Saturday, April 17, 2010
Tibetans begin cremating victims of China quake
Hundreds of victims of an earthquake that struck western China were cremated Saturday as necessity forced local Tibetans to break with centuries-old "sky burial" traditions.
About 1,000 monks were on hand on a mountain beside Jiegu, the hardest-hit area by Wednesday's earthquake, to chant Buddhist prayers as the bodies were set on fire.
While the cremation took place, rescue workers were still searching through rubble in this remote western region in a bid to find any remaining survivors, with officials saying the death toll had climbed to 1,144.
The quakes struck an ethnic Tibetan area, where people traditionally perform sky burials, which involve chopping a body into pieces and leaving it on a platform to be devoured by vultures. But one monk, Zewang Jimei, said the large number of corpses made that impossible.
"This is very special as there are too many bodies from earthquake victims, and we can't have sky burials for all of them at the same time," Zewang said.
"There are not enough vultures for all these bodies, so the bodies will become very dirty and it is not good for the souls to rest in peace," he said. "Therefore, we think the mass cremation is the best funeral for all these earthquake victims."
Hundreds of villagers sat on the hillside watching as the flames leapt skyward.
Monks at the cremation were not able to give an exact number of bodies burned.
Relief goods continued to arrive, having come along the single main road from the Qinghai provincial capital, 12 hours away. However, Vice Transport Minister Gao Hongfeng told a news conference in Beijing that it may rain and snow in the next few days, making it more difficult to transport the injured out and relief goods in.
Police said they had increased security at areas were relief supplies were being handed out.
"We will severely attack the looting of disaster relief materials and the stealing of victims' property," provincial Deputy Police Chief Liu Tianhui told a news conference held in a tent in Jiegu on Saturday morning.
Liu said there were cases of looting right after the quake that shook the area Wednesday, but that the situation had improved and "is stable now."
He said the biggest challenge was still getting enough clean drinking water and food for estimated 100,000 people affected by earthquake.
Though the government was reaching out, many residents turned instead to the monks and their traditions, rather than a central authority dominated by the majority Han Chinese.

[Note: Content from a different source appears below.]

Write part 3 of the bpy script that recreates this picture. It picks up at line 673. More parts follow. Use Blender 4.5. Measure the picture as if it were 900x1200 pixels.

The groups are divided by language — the government has had to mobilize hundreds of Tibetan speakers to communicate with victims — as well as culture and religion.
Cultural differences might have contributed to Friday's sharp rise in the death toll. In a telephone call with The Associated Press on Friday, rescue officials seemed surprised to hear that hundreds of bodies were at the Jiegu monastery, taken there by Buddhist families. The new official death toll was announced hours later.
Residents of the largely Tibetan town pointed out repeatedly that after the series of earthquakes Wednesday, the monks were the first to come to their aid — pulling people from the rubble and passing out their own limited supplies.
Yushu county, the area impacted by the quakes, is overwhelmingly Tibetan — 93 percent by official statistics, though that does not include Han migrants who have moved in temporarily to open restaurants, take construction jobs or work in mines.
The area largely escaped the unrest that swept the Tibetan plateau in 2008. But authorities have periodically sealed off the area to foreign media and tourists.
China Central Television reported Saturday that a survivor had been detected in a hotel in Jiegu, with workers trying to reach the person. CCTV said a 13-year-old girl was pulled from the toppled two-story hotel on Friday after a sniffer dog alerted rescuers.
State media said more equipment to check for signs of life was on the way, along with 40,000 tents — enough to accommodate all the survivors.